Nel merito, poi, i giudici danno atto dello sforzo compiuto da parte dell’Ufficio accertatore nel determinare con la migliore approssimazione possibile il reddito evaso stante l’assenza di dichiarazione e la mancata evasione del questionario finalizzato all’acquisizione dei documenti contabili. Respingeva ,quindi, altresì le altre eccezioni sulla dedotta violazione del contraddittorio non sussistendone il difetto essendo stata estromessa dalla controversia de quo (sin dall’avvio della stessa) la socia accomandante, la quale aveva prestato acquiescenza e pagato l’importo di sua spettanza in relazione all’avviso di accertamento.

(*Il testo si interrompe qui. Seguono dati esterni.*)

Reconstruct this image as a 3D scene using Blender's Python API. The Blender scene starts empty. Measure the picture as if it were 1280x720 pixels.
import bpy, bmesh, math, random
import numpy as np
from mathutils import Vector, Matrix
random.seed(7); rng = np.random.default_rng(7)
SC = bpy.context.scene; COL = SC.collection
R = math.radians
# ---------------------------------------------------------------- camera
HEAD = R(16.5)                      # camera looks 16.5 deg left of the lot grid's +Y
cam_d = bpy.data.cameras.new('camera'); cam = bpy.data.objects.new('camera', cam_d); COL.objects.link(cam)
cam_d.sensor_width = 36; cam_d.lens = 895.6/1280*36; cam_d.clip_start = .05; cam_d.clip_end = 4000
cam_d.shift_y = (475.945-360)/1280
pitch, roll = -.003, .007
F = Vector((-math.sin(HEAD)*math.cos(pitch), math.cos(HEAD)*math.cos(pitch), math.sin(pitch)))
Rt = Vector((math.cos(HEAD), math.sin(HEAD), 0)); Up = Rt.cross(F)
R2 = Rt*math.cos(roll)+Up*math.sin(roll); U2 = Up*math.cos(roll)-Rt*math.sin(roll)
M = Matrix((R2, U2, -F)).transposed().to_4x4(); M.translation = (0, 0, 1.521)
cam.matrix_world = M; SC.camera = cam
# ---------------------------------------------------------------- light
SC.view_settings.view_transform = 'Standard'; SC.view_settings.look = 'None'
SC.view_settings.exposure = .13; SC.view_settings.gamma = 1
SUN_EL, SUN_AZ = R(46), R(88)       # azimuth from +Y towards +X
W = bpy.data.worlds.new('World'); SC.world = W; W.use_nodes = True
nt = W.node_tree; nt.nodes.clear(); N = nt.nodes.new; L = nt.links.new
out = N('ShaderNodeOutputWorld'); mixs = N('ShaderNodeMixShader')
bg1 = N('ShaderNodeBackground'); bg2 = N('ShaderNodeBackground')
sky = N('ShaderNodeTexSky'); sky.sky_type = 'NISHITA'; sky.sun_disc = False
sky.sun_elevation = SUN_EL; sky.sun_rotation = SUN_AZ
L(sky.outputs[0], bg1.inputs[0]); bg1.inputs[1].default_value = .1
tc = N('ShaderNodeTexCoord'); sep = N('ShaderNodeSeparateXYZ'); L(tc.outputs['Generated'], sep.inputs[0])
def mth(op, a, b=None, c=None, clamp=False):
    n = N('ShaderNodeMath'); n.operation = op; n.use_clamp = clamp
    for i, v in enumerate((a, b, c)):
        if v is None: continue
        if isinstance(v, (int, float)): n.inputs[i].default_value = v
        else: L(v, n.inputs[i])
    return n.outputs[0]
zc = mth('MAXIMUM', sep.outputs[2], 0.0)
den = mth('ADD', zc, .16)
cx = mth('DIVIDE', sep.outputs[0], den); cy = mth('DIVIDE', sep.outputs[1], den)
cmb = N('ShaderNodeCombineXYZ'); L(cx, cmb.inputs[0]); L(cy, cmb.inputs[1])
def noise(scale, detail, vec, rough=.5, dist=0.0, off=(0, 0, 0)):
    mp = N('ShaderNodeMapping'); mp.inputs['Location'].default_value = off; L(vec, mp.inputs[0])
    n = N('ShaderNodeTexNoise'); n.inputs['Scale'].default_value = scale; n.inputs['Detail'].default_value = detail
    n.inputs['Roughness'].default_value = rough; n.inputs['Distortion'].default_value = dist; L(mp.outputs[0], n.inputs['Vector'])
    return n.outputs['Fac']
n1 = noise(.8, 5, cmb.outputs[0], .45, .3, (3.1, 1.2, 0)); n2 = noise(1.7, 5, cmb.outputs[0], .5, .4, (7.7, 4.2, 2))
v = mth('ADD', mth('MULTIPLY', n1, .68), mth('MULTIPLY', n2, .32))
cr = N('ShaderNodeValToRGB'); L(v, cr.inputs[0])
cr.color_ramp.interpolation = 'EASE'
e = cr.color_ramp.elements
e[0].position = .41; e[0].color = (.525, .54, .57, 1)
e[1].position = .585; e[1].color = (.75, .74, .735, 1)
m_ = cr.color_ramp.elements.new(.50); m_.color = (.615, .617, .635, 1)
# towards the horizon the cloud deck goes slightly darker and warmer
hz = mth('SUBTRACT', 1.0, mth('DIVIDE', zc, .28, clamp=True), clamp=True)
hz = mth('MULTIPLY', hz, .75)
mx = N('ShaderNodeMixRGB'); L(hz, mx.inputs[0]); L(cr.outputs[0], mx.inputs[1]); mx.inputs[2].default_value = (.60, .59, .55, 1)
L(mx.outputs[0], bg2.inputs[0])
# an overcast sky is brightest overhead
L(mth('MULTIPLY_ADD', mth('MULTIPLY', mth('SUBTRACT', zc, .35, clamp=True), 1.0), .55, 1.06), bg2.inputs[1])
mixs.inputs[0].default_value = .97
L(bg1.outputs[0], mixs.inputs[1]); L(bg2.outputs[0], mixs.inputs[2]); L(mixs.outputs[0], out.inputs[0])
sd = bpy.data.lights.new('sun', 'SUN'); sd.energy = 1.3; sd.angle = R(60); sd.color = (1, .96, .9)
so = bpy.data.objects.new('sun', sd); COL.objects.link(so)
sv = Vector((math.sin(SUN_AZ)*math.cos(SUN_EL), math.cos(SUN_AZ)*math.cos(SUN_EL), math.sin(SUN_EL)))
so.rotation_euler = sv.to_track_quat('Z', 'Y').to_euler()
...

Viene, infine, condiviso il quesito fatto a suo tempo dai giudici d’appello che , con riferimento al dedotto difetto di legittimazione passiva rispetto all’estinzione della società , si domandavano: «A chi avrebbe dovuto rivolgersi, se non a colui che all’epoca era il legale rappresentante e pure socio illimitatamente responsabile?». Tale domanda, secondo i giudici, trova la sua risposta nel principio secondo cui non transitano dalla società estinta al socio i crediti che non siano certi, liquidi ed esigibili, mentre transitano con certezza i debiti e le passività in genere; altrimenti «chiunque, con una tempestiva messa in liquidazione della società, potrebbe sottrarsi alle proprie obbligazioni, frustrando le aspettative legittime nutrite sul suo patrimonio dai creditori».